Winning back user confidence is key to Microsoft`s strategy for the success of the next generation of its operating system, productivity suite and server platform, say senior executives.
This follows a week after the beta 2 release for all three products.
The group is detailing and demonstrating new elements of Windows Vista, Office 2007 and the latest version of Windows "Longhorn" Server at the two-day EMEA region reviewers` forum in London this week.
"We recognise there were a lot of things we didn`t do well in the past and that is why, for this next generation of products, we have gone back to the drawing board," said Chris Flores, Microsoft group product manager for Windows Vista, in one of the keynote sessions yesterday.
Flores highlighted several areas of innovation within Vista aimed at delivering new user experiences, pointing to some of the features such as the enhanced Web page printing facility in the latest version of Internet Explorer.

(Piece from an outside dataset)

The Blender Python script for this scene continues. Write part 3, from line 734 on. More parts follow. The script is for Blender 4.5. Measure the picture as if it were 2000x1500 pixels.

"IE 7 also has multiple layers of security. We have really battened down the hatches this time to help restore user confidence," he said.
The next generation of products was being driven by Microsoft`s vision of empowering people with the goals of advancing business, managing complexity, protecting information and amplifying the impact of users, said Mauro Meanti, servers and tools GM for EMEA.
"By reducing complexity of products, we empower IT professionals to make decisions while letting the software do all the groundwork to enable those decisions," he explained.
According to Michael Hartmann, senior director for the Windows client business group in EMEA, the biggest issue for most users was not capacity but the ability to find the right information quickly.
"We are spending too much time trying to find information. Providing a new way to find and store information is one of the most important value propositions of Vista," he said.
In addition to finding data faster and easier through contextual search facilities found throughout Vista, Hartmann said the latest version of the Windows operating system and other core products were focused on providing improved security, increased mobility and lower cost of ownership.
Finally, Microsoft`s next-generation products were characterised as the company`s response to the dramatic shift in the past 10 years towards what Christoph Bischoff, director of the information worker business unit for Microsoft, Germany, described as a "digital workstyle".
Bischoff said the focus of enterprise software was no longer only on creating information, but was more involved in driving business processes, enabling collaboration across various boundaries, developing insights, and facilitating actions based on those insights.
"A new world of work has dawned and new software applications must be developed in recognition and support of that fact," he said.